Everything cuts back to reality of course and real life presents its real problems to give you something less vain to think about. One of the dogs has decided to make a visit next door and has found a length of fence which is loose to scrabble under.

She only wanted to have a look at what was going on chez the neighbours whose children are rather nice to her. She doesn't worry about what she looks like in the mirror. I doubt if she would know her own reflection.

Now there's a lesson...

Monday, May 08, 2006

A world without pain

What a wonderful place that would be. Well no, because the pain of which I write is the stuff made with flour and water and that comes in baguettes and croissants etc. Think of France and one of the very first thoughts that come to mind is usually French bread freshly baked and still warm, and the idyllic stroll to the boulangerie several times a day, stopping to chat with local characters along the way, checking out the chap in the stripey top wearing a beret and carrying a string of onions over his shoulder. Of course the reality can be a little different and these days not only is the price not fixed by the state, a fact I only became aware of today, but many buy theirs at the local Carrefour, Auchan or Hyper-U. Zut alors! we even freeze the stuff here then give it a quick blast in the microwave to defrost it. As much as this may appall the puritans out there it does at least mean that the staple of all French diets is always available. Till this morning that is.

Today is another national holiday. The phone rang early, before nine o'clock, with an urgent appeal from the family shop, le Panier de la Ménagère, to say that not only had the bakery not delivered the bread order but a customer had seen a notice in their window saying that they would not be open today. Rumours have it that Monsieur le Boulanger took off yesterday with his children to a theme park. He opened last Monday - which was also a holiday - so, perhaps reasonably, decided that he would have today off. Nothing wrong with that of course except he forgot to tell his clients!
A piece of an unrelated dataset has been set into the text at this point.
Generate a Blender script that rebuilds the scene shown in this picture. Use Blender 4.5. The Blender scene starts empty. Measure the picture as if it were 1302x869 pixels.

Imagine the consternation. J-M shouting the odds at no-one in particular, just to voice his frustration, R trying to explain that there is no bread to regular customers and that the basket is vide, vide, vide! Me on the computer trying to find the phone number of the nearest supermarket - Hyper-U - and the other bakery, both of which are either closed or not answering. Max to the rescue when we remember that, exceptionellement, the Auchan just outside Douai is open today.

He rang a little later to say that there is plenty of bread to be had - and we are talking upwards of 30 baguettes alone - but the world and his wife is there and there are no trollies available.
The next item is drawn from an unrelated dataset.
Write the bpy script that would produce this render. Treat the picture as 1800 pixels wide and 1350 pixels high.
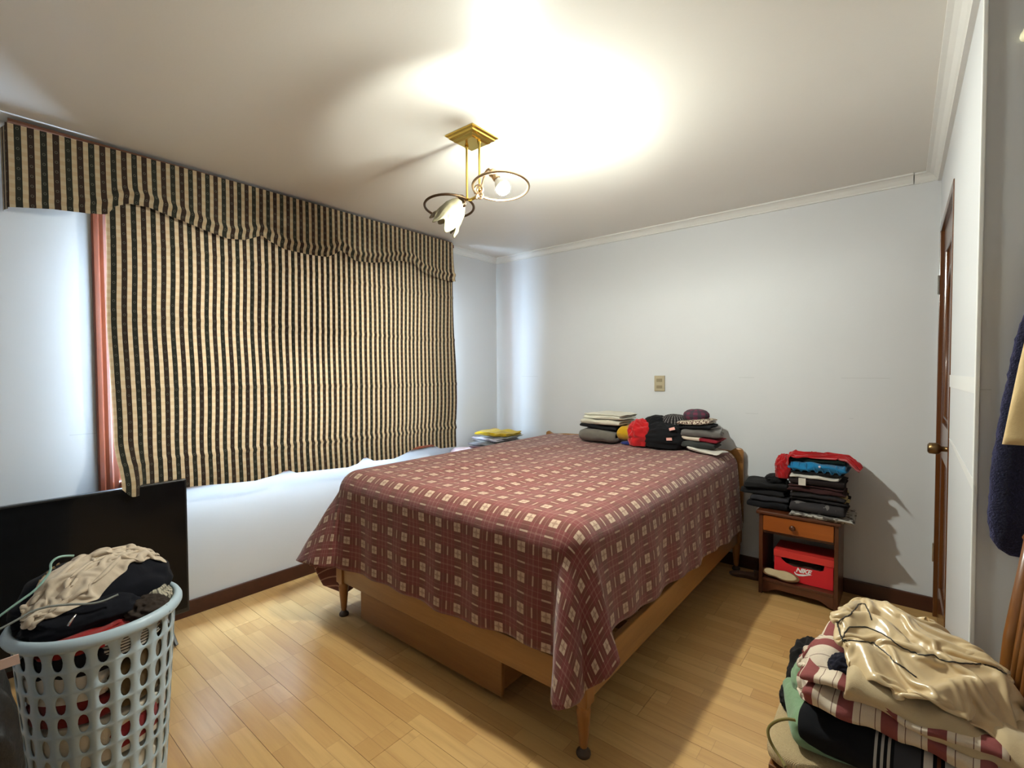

It will at least be sorted out shortly. The folks of Oisy-le-Verger will get their bread. The shop will make no money at all out of the bread as we will have had to pay the retail price. The baker will get a number of ears full when he returns from his day out. It is raining, but that serves him right, according to more than one.
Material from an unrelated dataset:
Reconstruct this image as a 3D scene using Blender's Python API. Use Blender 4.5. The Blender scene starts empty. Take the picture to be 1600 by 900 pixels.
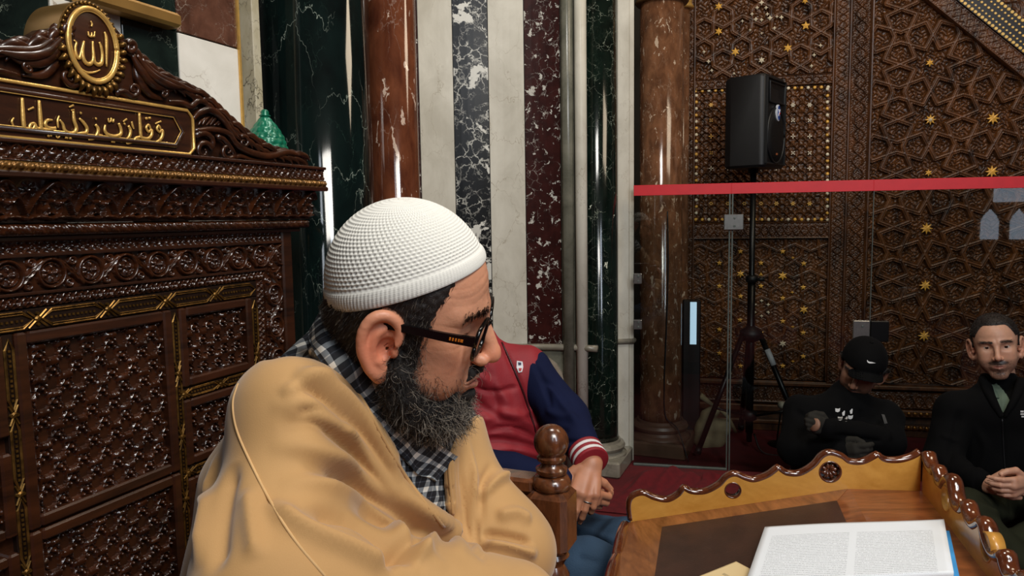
import bpy, math, random
import numpy as np
from mathutils import Vector, Matrix
from mathutils.bvhtree import BVHTree
random.seed(7); RNG = np.random.default_rng(7)
SC = bpy.context.scene; COL = SC.collection

# ---------------------------------------------------------------- camera
F = 1150.0; EYE = 1.32; TILT = math.radians(5.5); ROLL = 0.015
cf = np.array([0, math.cos(TILT), -math.sin(TILT)]); cu0 = np.array([0, math.sin(TILT), math.cos(TILT)]); cr0 = np.array([1., 0, 0])
cr = cr0*math.cos(ROLL) - cu0*math.sin(ROLL); cu = cu0*math.cos(ROLL) + cr0*math.sin(ROLL)
CAM = np.array([0, 0, EYE])
cam_d = bpy.data.cameras.new('camera'); cam = bpy.data.objects.new('camera', cam_d); COL.objects.link(cam)
cam_d.sensor_width = 36; cam_d.lens = F/1600*36; cam_d.clip_start = 0.02; cam_d.clip_end = 60
cam.matrix_world = Matrix(((cr[0], cu[0], -cf[0], 0), (cr[1], cu[1], -cf[1], 0), (cr[2], cu[2], -cf[2], EYE), (0, 0, 0, 1)))
SC.camera = cam
# ---------------------------------------------------------------- light and exposure
W = bpy.data.worlds.new('world'); SC.world = W; W.use_nodes = True
W.node_tree.nodes['Background'].inputs[0].default_value = (0.9, 0.86, 0.8, 1)
W.node_tree.nodes['Background'].inputs[1].default_value = 0.05
SC.view_settings.view_transform = 'Standard'; SC.view_settings.look = 'None'
SC.view_settings.exposure = 0.0; SC.view_settings.gamma = 1.0; SC.view_settings.use_curve_mapping = False
SC.cycles.use_denoising = True
SC.cycles.max_bounces = 6; SC.cycles.transparent_max_bounces = 12
SC.cycles.caustics_reflective = False; SC.cycles.caustics_refractive = False
SC.cycles.sample_clamp_indirect = 4.0

def area(name, loc, target, sx, sy, power, color):
    l = bpy.data.lights.new(name, 'AREA'); l.shape = 'RECTANGLE'; l.size = sx; l.size_y = sy
    l.energy = power; l.color = color
    o = bpy.data.objects.new(name, l); COL.objects.link(o); o.location = loc
    o.rotation_euler = (Vector(target)-Vector(loc)).to_track_quat('-Z', 'Y').to_euler(); return o
area('hall_window_light', (2.3, -2.2, 3.5), (0.3, 2.2, 1.6), 0.5, 2.6, 66, (0.78, 0.87, 1.0))
area('side_window_light', (0.6, -2.4, 3.6), (0.2, 2.0, 1.6), 0.35, 2.6, 22, (0.85, 0.92, 1.0))
area('chandelier_light', (0.75, -0.3, 2.9), (-0.1, 1.2, 0.9), 0.7, 0.7, 42, (1.0, 0.95, 0.87))
area('niche_fill_light', (0.3, 1.5, 3.9), (0.1, 3.4, 1.4), 0.6, 0.6, 34, (1.0, 0.96, 0.9))  # unseen fill light added to brighten the niche walls
area('pulpit_lamp_light', (2.2, 2.2, 4.0), (2.0, 4.2, 1.2), 1.0, 1.0, 32, (1.0, 0.82, 0.6))

# ---------------------------------------------------------------- helpers
def N(v): v = np.asarray(v, float); return v/np.linalg.norm(v)
def ray(px, py): return cf + cr*(px-800)/F + cu*(450-py)/F
def at(px, py, Y): d = ray(px, py); return CAM + d*(Y/d[1])
def onz(px, py, z): d = ray(px, py); return CAM + d*((z-EYE)/d[2])
def onp(px, py, p0, n): d = ray(px, py); return CAM + d*(np.dot(np.asarray(p0)-CAM, n)/np.dot(d, n))
class Frame:
    def __init__(s, o, yaw):  # u runs along the wall to the picture's right, w out of the wall, v up
        s.o = np.array([o[0], o[1], 0.]); s.d = np.array([math.sin(yaw), math.cos(yaw), 0]); s.n = np.array([math.cos(yaw), -math.sin(yaw), 0])
    def P(s, u, w, v):
        u, w, v = np.broadcast_arrays(np.asarray(u, float), np.asarray(w, float), np.asarray(v, float))
        return s.o + u[..., None]*s.d + w[..., None]*s.n + v[..., None]*np.array([0, 0, 1.])
    def uv(s, px, py, w=0):
        p = onp(px, py, s.o + w*s.n, s.n); return float((p-s.o)@s.d), float(p[2])

def tag(o, label=None, cat=None, group=None, kind=None):
    if label: o['label'] = label
    if cat: o['category'] = cat
    if group: o['group'] = group
    if kind: o['kind'] = kind
    return o
def empty(name, loc, label, cat, group=None, kind=None):
    o = bpy.data.objects.new(name, None); COL.objects.link(o); o.location = Vector(loc); o.empty_display_size = 0.05
    o['wl'] = list(map(float, loc)); return tag(o, label, cat, group, kind)
def mesh(name, V, Fc, mat, parent=None, smooth=True, angle=None, uv=None, col=None, loc=None):
    """V in world coordinates; stored relative to the parent's place (or to loc)"""
    V = np.asarray(V, float).reshape(-1, 3)
    off = np.array(parent['wl']) if parent is not None and 'wl' in parent.keys() else (np.array(loc, float) if loc is not None else np.zeros(3))
    if parent is None and loc is None:
        off = np.array([V[:, 0].mean(), V[:, 1].mean(), V[:, 2].min()])
    me = bpy.data.meshes.new(name)
    if isinstance(Fc, np.ndarray):
        nf, k = Fc.shape
        me.vertices.add(len(V)); me.vertices.foreach_set('co', (V-off).astype(np.float32).ravel())
        me.loops.add(nf*k); me.loops.foreach_set('vertex_index', Fc.astype(np.int32).ravel())
        me.polygons.add(nf); me.polygons.foreach_set('loop_start', np.arange(0, nf*k, k, dtype=np.int32))
        me.polygons.foreach_set('loop_total', np.full(nf, k, np.int32)); me.update(calc_edges=True); me.validate()
    else:
        me.from_pydata((V-off).tolist(), [], [list(map(int, f)) for f in Fc]); me.validate(); me.update()
    if smooth:
        me.polygons.foreach_set('use_smooth', np.ones(len(me.polygons), bool))
        if angle: me.set_sharp_from_angle(angle=math.radians(angle))
    if uv is not None:
        l = me.uv_layers.new(name='UVMap'); idx = np.zeros(len(me.loops), np.int32); me.loops.foreach_get('vertex_index', idx)
        l.data.foreach_set('uv', np.asarray(uv, np.float32)[idx].ravel())
    if col is not None:
        a = me.color_attributes.new('Col', 'FLOAT_COLOR', 'POINT'); c = np.ones((len(V), 4), np.float32); c[:, :3] = col; a.data.foreach_set('color', c.ravel())
    if mat is not None: me.materials.append(mat)
    o = bpy.data.objects.new(name, me); COL.objects.link(o)
    if parent is not None:
        o.parent = parent; o['wl'] = list(map(float, off))
    else:
        o.location = Vector(off); o['wl'] = list(map(float, off))
    return o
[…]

A world without pain? Maybe not.

Thursday, May 04, 2006

Getting high on grass and eating al fresco.



I am not a grass fan, let me say that at the outset, but I am not against other people using it and I know that it is great if you want to relax, outside. So let's just say that when I realised the back garden here in Rumaucourt was full of the stuff and that it was getting to be knee high it didn't take me long to work out that it would be me who would be drawing the short straw. OK, as far as I am concerned a nice lawn is one thing but to achieve such a thing you can kiss goodbye to even one lazy week in the summer unless you have a gardener or it is bob a job week.

Luckily the grass here is not of lawn standard but is more your green covering for the semi field behind the house masquerading as a garden ie it just needed a good manly chop rather than a trendy or classic coupe and brushing.

First hurdle, the lawnmower: one of those big noisy petrol-driven jobbies with a thing on a string you have to pull in order to start the motor. I couldn't find a container anywhere and realised that even had I one it would be full every 2 minutes. It took me a few minutes but finally I got it going - I had even managed to adjust the height of the blade as I had worked out the wheels could be raised or lowered - and I strode confidently along behind it along the garden as if this was something I do on a regular basis.

Second hurdle, the grass: in patches it was a good 70cm high and although the blade managed to cut some of the length, most was just flattened and before long the motor cut out intermittently once the mulched grass had built up to the extent that the whirling of the blade was impeded.

I remembered not to push but to follow and I only had one slightly embarrassing moment when I almost got pulled into a flowerbed, not counting the numerous times I had my hat knocked off my head by an evil tree branch. I was wearing my rather fetching Moroccan "peasant" straw hat with up or downturned brim last sported at the Tower of London.

After a break for lunch I was back at it, refilling the tank when it ran out of fuel and regoing over everything a second time with the blade lowered a notch. It may not be to Wimbledon Lawn Tennis standards- actually the molehills have seen to that - but it is tidy and I felt quite high when I had finished. It was probably because it was so hot and I was out of breath and breathing in the petrol fumes.

I haven't changed my mind though, the bits of green posing as a lawn at our house in Hellemmes-Lilles are going!

Must get back to my home-made pissaladière and warm lentil salad. The (court)yard here is a bit of a micro-climate, lined on three sides with brick walls which soak up the sun's rays all day then release them during the evening. Far better than one of those trendy outdoor heater things. Surely they must be bad for the environment?